Software performance — or more appropriately, efficiency — and minimal utilisation of memory and other system resources are objectives that remain relevant to broad classes of applications on non-PC platforms, including embedded, mobile and low-power systems, minicomputers, mainframes and the Macintosh. Characteristics of all these types of systems are being folded into everyday hardware and what all of these platforms have in common is the need for native code.

On the Macintosh, it’s every application’s duty to conserve resources. If all applications share that goal the user can do far more with far less hardware. As a result, Mac users can run six or more user-facing applications at once on systems with 1GB of RAM or less, with newly launched applications having little or no impact on the performance of those already running.

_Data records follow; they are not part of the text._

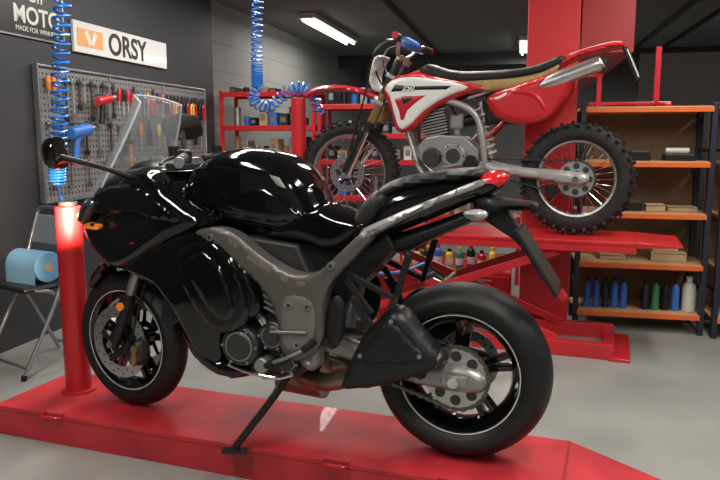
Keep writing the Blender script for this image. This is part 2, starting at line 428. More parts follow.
for i in range(3):
    box('drawer_front',(CW*(i+.5)/3,-.006,.14),(CW/3-.02,.014,.21),RED,bevel=.004);box('drawer_handle',(CW*(i+.5)/3,-.022,.21),(.16,.016,.016),STEEL)
box('top_mat',(CW/2,.2,.272),(CW-.02,.38,.006),REDD,bevel=.001)
mats=[STEEL,CARD,BLKP,WHT,BLUEP,DKST,ALU,BLKP,CARD,BLKP]
def clutter(name,p0,W,q,z,n,hmax,seed,ms=mats):
    random.seed(seed)
    e=use(empty(name,rm(p0,q,z+.0095),RA))
    for i in range(n):
        x=(i+.5)*W/n; w=W/n*random.uniform(.6,.9);h=random.uniform(.4,1)*hmax;m=ms[random.randrange(len(ms))]
        if random.random()<.45 and ms is mats: cyl('canister',(x,0,0),(x,0,h),w/2*.8,m,seg=16,bevel=.004)
        else:
            box('carton',(x,0,h/2),(w,.2,h),m,bevel=.004);box('carton_label',(x,-.101,h*.5),(w*.6,.002,h*.4),STEEL,bevel=0)
for i,(z,hm) in enumerate([(.7,.25),(1.1,.2),(1.38,.2),(1.71,.08)]): clutter('workshop_supplies',.08,.84,3.2,z,8,hm,i)
for i,(z,hm) in enumerate([(.7,.25),(1.05,.18),(1.3,.14),(1.58,.2)]): clutter('workshop_supplies',1.1,.98,3.2,z,9,hm,i+10)
clutter('boxed_parts',1.88,1.05,2.7,.58,6,.16,22,[CARD,CARD,WOOD,CARD])
lb=[BLKP,YEL,BLUEP,YEL,WHT,YEL,YEL,BLKP,BLUEP,YEL,GRN,BLKP,REDP,YEL]
for i in range(14):
    bottle(rm(1.72+i*.083,1.70+.03*(i%2),.2755),.032,.15+.02*(i%3),lb[i],[BLKP,YEL,REDP][i%3],'oil_bottle')
# ---------------------------------------------------------------- lift tables
ROT=math.atan2(.3397,-.9405)
use(empty('motorcycle_lift_table',(.387,2.42,0),ROT))
Y0,Y1=-.24,.225
box('deck_plate',(.83,(Y0+Y1)/2,.12),(2.36,Y1-Y0,.02),REDW,bevel=.003)
for y in(Y0+.012,Y1-.012): box('side_skirt',(.83,y,.055),(2.36,.02,.11),REDW)
box('end_skirt',(2.0,(Y0+Y1)/2,.055),(.02,Y1-Y0,.11),REDW)
plate('loading_ramp',[(-350,130),(-350,108),(-735,2),(-735,12)],Y0,Y1,REDW,.002)
box('ramp_hinge_line',(-.35,(Y0+Y1)/2,.1305),(.01,Y1-Y0-.01,.002),REDD,bevel=0)
for x in(.0,.42,1.69):
    tube('tie_down_ring',[(x-.045,Y1+.002,.118),(x-.04,Y1+.03,.128),(x+.04,Y1+.03,.128),(x+.045,Y1+.002,.118)],.006,REDP,8,smooth=False)
    box('ring_bracket',(x,Y1-.006,.134),(.10,.02,.01),REDW)
cyl('clamp_post',(1.79,-.04,.13),(1.79,-.04,.975),.056,RED,seg=40,bevel=.006);cyl('clamp_post_cap',(1.79,-.04,.975),(1.79,-.04,.995),.04,DKST,bevel=.004)
cyl('clamp_post_flange',(1.79,-.04,.13),(1.79,-.04,.142),.075,REDW,seg=32)
use(empty('scissor_lift_table',(1.33,4.21,0),ROT))
box('deck_plate',(.88,0,.675),(2.4,.5,.03),RED,bevel=.004)
for y in(-.24,.24): box('deck_side_channel',(.88,y,.65),(2.4,.02,.05),RED)
plate('loading_flap',[(-320,690),(-320,655),(-560,668),(-560,676)],-.24,.24,RED,.002)
for y in(-.2,.2):
    for a,b in(((.1,.09),(1.5,.62)),((1.5,.09),(.1,.62))):
        bar('scissor_arm',a,b,.05,.05,y-.015,y+.015,RED)
    box('base_rail',(.75,y+.03*(1 if y>0 else -1),.045),(1.95,.06,.09),RED)
for x in(-.2,.75,1.7): box('base_crossmember',(x,0,.03),(.07,.42,.05),RED)
box('base_end_plate',(-.26,0,.01),(.12,.56,.02),RED)
cyl('pivot',(.8,-.23,.355),(.8,.23,.355),.025,STEEL)
cyl('hydraulic_ram',(.45,0,.12),(1.0,0,.45),.03,DKST)
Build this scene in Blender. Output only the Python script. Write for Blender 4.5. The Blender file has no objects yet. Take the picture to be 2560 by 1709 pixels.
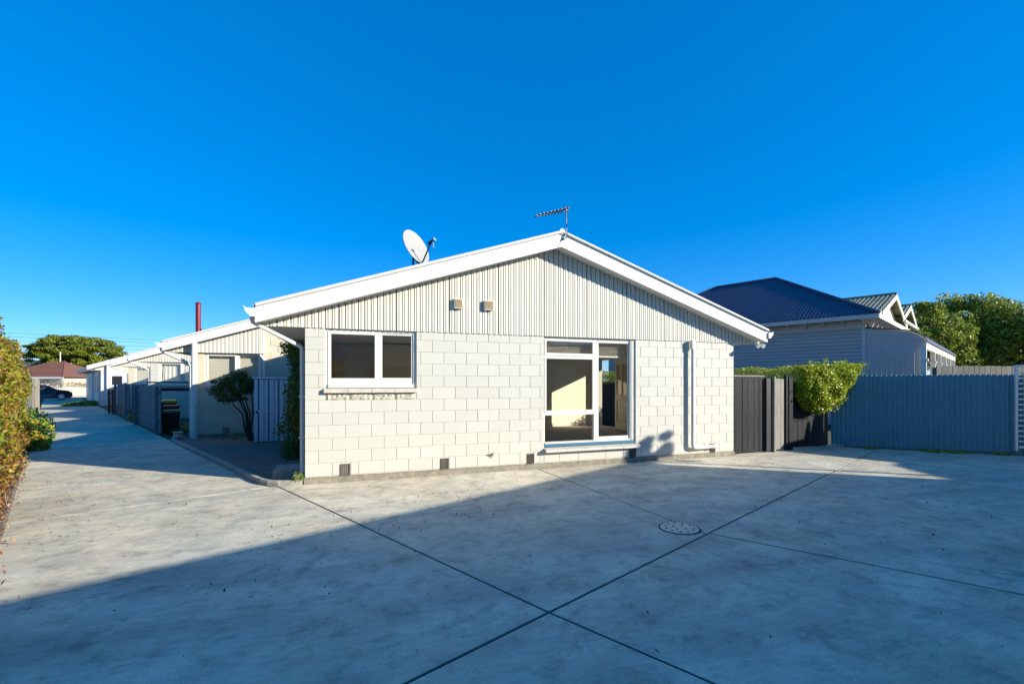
import bpy, bmesh, math, random
import numpy as np
from mathutils import Vector, Matrix
R = math.radians
random.seed(7); rng = np.random.default_rng(7)
S = bpy.context.scene
COL = S.collection

# ------------------------------------------------------------------ camera
TH = 0.34065
cam_d = bpy.data.cameras.new('camera'); cam = bpy.data.objects.new('camera', cam_d); COL.objects.link(cam)
cam.location = (0.6466, -7.9024, 1.585); cam.rotation_euler = (R(90), 0, -TH)
cam_d.sensor_width = 36; cam_d.lens = 1153.3/2560*36; cam_d.shift_y = 102/2560
cam_d.clip_start = 0.05; cam_d.clip_end = 6000
S.camera = cam
# ------------------------------------------------------------------ sky, sun, exposure
SUN_EL = 19.0
to_sun = Vector((0.79, -0.615, 0)).normalized()*math.cos(R(SUN_EL)) + Vector((0, 0, math.sin(R(SUN_EL))))
W = bpy.data.worlds.new('World'); S.world = W; W.use_nodes = True
wn = W.node_tree.nodes; wl = W.node_tree.links; wn.clear()
sky = wn.new('ShaderNodeTexSky'); sky.sky_type = 'NISHITA'; sky.sun_disc = False
sky.sun_elevation = R(SUN_EL); sky.sun_rotation = math.atan2(to_sun.x, to_sun.y)
sky.air_density = 0.7; sky.dust_density = 0.15; sky.ozone_density = 6.0; sky.altitude = 300
hs = wn.new('ShaderNodeHueSaturation'); hs.inputs['Saturation'].default_value = 1.60; hs.inputs['Value'].default_value = 1.0
hs.inputs['Hue'].default_value = 0.509
bg = wn.new('ShaderNodeBackground'); bg.inputs[1].default_value = 0.245
wo = wn.new('ShaderNodeOutputWorld')
ga = wn.new('ShaderNodeGamma'); ga.inputs[1].default_value = 0.56
wl.new(sky.outputs[0], ga.inputs[0]); wl.new(ga.outputs[0], hs.inputs['Color']); wl.new(hs.outputs[0], bg.inputs[0]); wl.new(bg.outputs[0], wo.inputs[0])
sd = bpy.data.lights.new('sun', 'SUN'); sun = bpy.data.objects.new('sun', sd); COL.objects.link(sun)
sd.energy = 4.9; sd.angle = R(0.5); sd.color = (1.0, 0.945, 0.82)
sun.rotation_euler = (-to_sun).to_track_quat('-Z', 'Y').to_euler(); sun.location = (20, -20, 30)
S.view_settings.view_transform = 'Standard'; S.view_settings.look = 'None'
S.view_settings.gamma = 1; S.view_settings.use_curve_mapping = False
S.view_settings.exposure = 0.86
S.cycles.max_bounces = 8; S.cycles.transparent_max_bounces = 12; S.cycles.diffuse_bounces = 5

# ------------------------------------------------------------------ materials
def nmat(name):
    m = bpy.data.materials.new(name); m.use_nodes = True
    nt = m.node_tree; b = nt.nodes['Principled BSDF']; return m, nt, b
def mat(name, col, rough=0.7, var=0.08, scale=6.0, bump=0.0, bscale=60.0, metal=0.0, spec=0.3, objvar=0.0, stain=None, stretch=None, detail=6.0):
    """Principled with noise colour variation (col*(1-var) .. col*(1+var)), optional stain colour, bump and per-object tint"""
    m, nt, b = nmat(name); N = nt.nodes; L = nt.links
    tc = N.new('ShaderNodeTexCoord'); mp = N.new('ShaderNodeMapping'); L.new(tc.outputs['Object'], mp.inputs[0])
    if stretch: mp.inputs['Scale'].default_value = stretch
    n1 = N.new('ShaderNodeTexNoise'); n1.inputs['Scale'].default_value = scale; n1.inputs['Detail'].default_value = detail; n1.inputs['Roughness'].default_value = 0.62
    L.new(mp.outputs[0], n1.inputs['Vector'])
    cr = N.new('ShaderNodeValToRGB'); e = cr.color_ramp.elements
    e[0].position = 0.3; e[1].position = 0.72
    e[0].color = [max(0, c*(1-var)) for c in col[:3]]+[1]; e[1].color = [min(1, c*(1+var)) for c in col[:3]]+[1]
    L.new(n1.outputs[0], cr.inputs[0]); out = cr.outputs[0]
    if stain:
        scol, sscale, lo, hi, amt = stain
        n2 = N.new('ShaderNodeTexNoise'); n2.inputs['Scale'].default_value = sscale; n2.inputs['Detail'].default_value = 8; n2.inputs['Roughness'].default_value = 0.7
        L.new(mp.outputs[0], n2.inputs['Vector'])
        r2 = N.new('ShaderNodeMapRange'); r2.inputs[1].default_value = lo; r2.inputs[2].default_value = hi; r2.inputs[4].default_value = amt
        L.new(n2.outputs[0], r2.inputs[0])
        mx = N.new('ShaderNodeMix'); mx.data_type = 'RGBA'; L.new(r2.outputs[0], mx.inputs[0]); L.new(out, mx.inputs[6]); mx.inputs[7].default_value = list(scol)+[1]
        out = mx.outputs[2]
    if objvar:
        oi = N.new('ShaderNodeObjectInfo'); mr = N.new('ShaderNodeMapRange'); mr.inputs[3].default_value = 1-objvar; mr.inputs[4].default_value = 1+objvar
        L.new(oi.outputs['Random'], mr.inputs[0])
        vm = N.new('ShaderNodeVectorMath'); vm.operation = 'SCALE'; L.new(out, vm.inputs[0]); L.new(mr.outputs[0], vm.inputs['Scale']); out = vm.outputs[0]
    L.new(out, b.inputs['Base Color'])
    b.inputs['Roughness'].default_value = rough; b.inputs['Metallic'].default_value = metal; b.inputs['Specular IOR Level'].default_value = spec
    if bump:
        n3 = N.new('ShaderNodeTexNoise'); n3.inputs['Scale'].default_value = bscale; n3.inputs['Detail'].default_value = 4
        L.new(mp.outputs[0], n3.inputs['Vector'])
        bp = N.new('ShaderNodeBump'); bp.inputs['Strength'].default_value = bump; bp.inputs['Distance'].default_value = 0.01
        L.new(n3.outputs[0], bp.inputs['Height']); L.new(bp.outputs[0], b.inputs['Normal'])
    return m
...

Objective-C native code and the programming discipline that grows from it make that possible.

In embedded and mobile systems, native languages rule. Two embedded architectures from Rabbit Semiconductor (now part of Digi International), Renasas and Maxim/Dallas Semiconductor operate at speeds less than 100 MHz and with total memory of 1MB or less. Yet, they’re programmable in advanced multi-threaded C dialects and require optimisation techniques that should be required learning for all developers.

Big iron, on the other hand, clearly shows that worries about the lack of sandbox security are overblown. That’s because mainframes run operating systems on virtual hardware: if it isn’t real ham-handed or malicious code can’t break it. Applications with the efficiency of native code and the safety of .Net or Java? Maybe there’s something to this virtualisation thing, after all.

If so, my VB rehab might have been a waste of time.